# BRIEF:
Output the first line of the listing and each line after it, up to and including the line that contains "return 1.4 *", exactly as written, minus the pictures.

# SOURCE MATERIAL:
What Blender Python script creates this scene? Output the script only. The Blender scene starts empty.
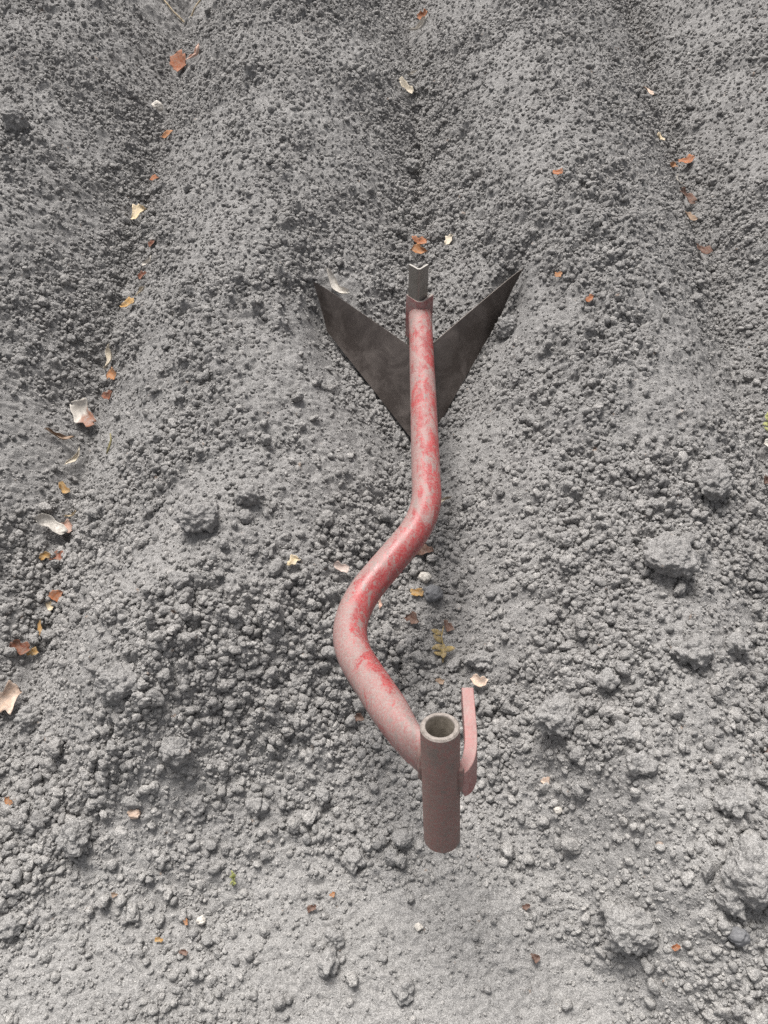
import bpy, math, random
import numpy as np
from mathutils import Vector, Matrix

rng = np.random.default_rng(11)
random.seed(5)
scene = bpy.context.scene
COL = scene.collection

# ------------------------------------------------------------------ noise
def hsh(ix, iy, seed, iz=0):
    h = (ix.astype(np.int64) * 374761393 + iy.astype(np.int64) * 668265263 + np.asarray(iz).astype(np.int64) * 2147483647 + seed * 974634777) & 0xffffffff
    h = ((h ^ (h >> 13)) * 1274126177) & 0xffffffff
    h = ((h ^ (h >> 16)) * 2246822519) & 0xffffffff
    return h ^ (h >> 15)

def fade(t): return t * t * t * (t * (t * 6 - 15) + 10)

def perlin2(x, y, seed):
    x0 = np.floor(x); y0 = np.floor(y); fx = x - x0; fy = y - y0
    def g(ix, iy, dx, dy):
        a = (hsh(ix, iy, seed) & 0xffff) * (2 * math.pi / 65536)
        return np.cos(a) * dx + np.sin(a) * dy
    u = fade(fx); v = fade(fy)
    a = g(x0, y0, fx, fy); b = g(x0 + 1, y0, fx - 1, fy)
    c = g(x0, y0 + 1, fx, fy - 1); d = g(x0 + 1, y0 + 1, fx - 1, fy - 1)
    return 1.4 * ((a + (b - a) * u) * (1 - v) + (c + (d - c) * u) * v)

def perlin3(p, seed):
    f = np.floor(p); q = p - f; w = fade(q); out = 0
    for i in (0, 1):
        for j in (0, 1):
            for k in (0, 1):
                h = hsh(f[:, 0] + i, f[:, 1] + j, seed, f[:, 2] + k)
                gx = ((h & 255) / 127.5 - 1); gy = (((h >> 8) & 255) / 127.5 - 1); gz = (((h >> 16) & 255) / 127.5 - 1)
                d = gx * (q[:, 0] - i) + gy * (q[:, 1] - j) + gz * (q[:, 2] - k)
                out = out + d * (w[:, 0] if i else 1 - w[:, 0]) * (w[:, 1] if j else 1 - w[:, 1]) * (w[:, 2] if k else 1 - w[:, 2])
    return out * 1.2

def domes2(x, y, cell, seed, prob, rlo, rhi):
    """height of little rounded crumbs strewn over a plane, one or none per cell"""
    X = x / cell; Y = y / cell; x0 = np.floor(X); y0 = np.floor(Y)
    out = np.zeros_like(X)
    for i in (-1, 0, 1):
        for j in (-1, 0, 1):
            cx = x0 + i; cy = y0 + j
            h = hsh(cx, cy, seed); h2 = hsh(cx, cy, seed + 77)
            px = cx + (h & 1023) / 1023.0; py = cy + ((h >> 10) & 1023) / 1023.0
            r = rlo + (rhi - rlo) * (((h >> 20) & 1023) / 1023.0) ** 2
            r = np.where((h2 & 1023) / 1023.0 < prob, r, 0.0)
            el = 0.75 + 0.5 * ((h2 >> 10) & 255) / 255.0
            d2 = ((X - px) * el) ** 2 + ((Y - py) / el) ** 2
            out = np.maximum(out, np.sqrt(np.maximum(0, r * r - d2)))
    return out * cell

def domes3(p, cell, seed, prob):
    P = p / cell; f = np.floor(P); out = np.zeros(len(p))
    for i in (-1, 0, 1):
        for j in (-1, 0, 1):
            for k in (-1, 0, 1):
                c = f + (i, j, k)
                h = hsh(c[:, 0], c[:, 1], seed, c[:, 2]); h2 = hsh(c[:, 0], c[:, 1], seed + 9, c[:, 2])
                d = P - c - np.stack([(h & 1023) / 1023., ((h >> 10) & 1023) / 1023., ((h >> 20) & 1023) / 1023.], 1)
                r = np.where((h2 & 1023) / 1023. < prob, .35 + .4 * ((h2 >> 10) & 255) / 255., 0)
                out = np.maximum(out, np.sqrt(np.maximum(0, r * r - (d * d).sum(1))))
    return out * cell

def sstep(a, b, t):
    t = np.clip((t - a) / (b - a), 0, 1); return t * t * (3 - 2 * t)

# ------------------------------------------------------------------ materials
def new_mat(name):
    m = bpy.data.materials.new(name); m.use_nodes = True
    nt = m.node_tree; b = nt.nodes['Principled BSDF']
    return m, nt, b

def N(nt, typ, **kw):
    n = nt.nodes.new(typ)
    for k, v in kw.items():
        if hasattr(n, k): setattr(n, k, v)
        else: n.inputs[k].default_value = v
    return n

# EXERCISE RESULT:
What Blender Python script creates this scene? Output the script only. The Blender scene starts empty.
import bpy, math, random
import numpy as np
from mathutils import Vector, Matrix

rng = np.random.default_rng(11)
random.seed(5)
scene = bpy.context.scene
COL = scene.collection

# ------------------------------------------------------------------ noise
def hsh(ix, iy, seed, iz=0):
    h = (ix.astype(np.int64) * 374761393 + iy.astype(np.int64) * 668265263 + np.asarray(iz).astype(np.int64) * 2147483647 + seed * 974634777) & 0xffffffff
    h = ((h ^ (h >> 13)) * 1274126177) & 0xffffffff
    h = ((h ^ (h >> 16)) * 2246822519) & 0xffffffff
    return h ^ (h >> 15)

def fade(t): return t * t * t * (t * (t * 6 - 15) + 10)

def perlin2(x, y, seed):
    x0 = np.floor(x); y0 = np.floor(y); fx = x - x0; fy = y - y0
    def g(ix, iy, dx, dy):
        a = (hsh(ix, iy, seed) & 0xffff) * (2 * math.pi / 65536)
        return np.cos(a) * dx + np.sin(a) * dy
    u = fade(fx); v = fade(fy)
    a = g(x0, y0, fx, fy); b = g(x0 + 1, y0, fx - 1, fy)
    c = g(x0, y0 + 1, fx, fy - 1); d = g(x0 + 1, y0 + 1, fx - 1, fy - 1)
    return 1.4 * ((a + (b - a) * u) * (1 - v) + (c + (d - c) * u) * v)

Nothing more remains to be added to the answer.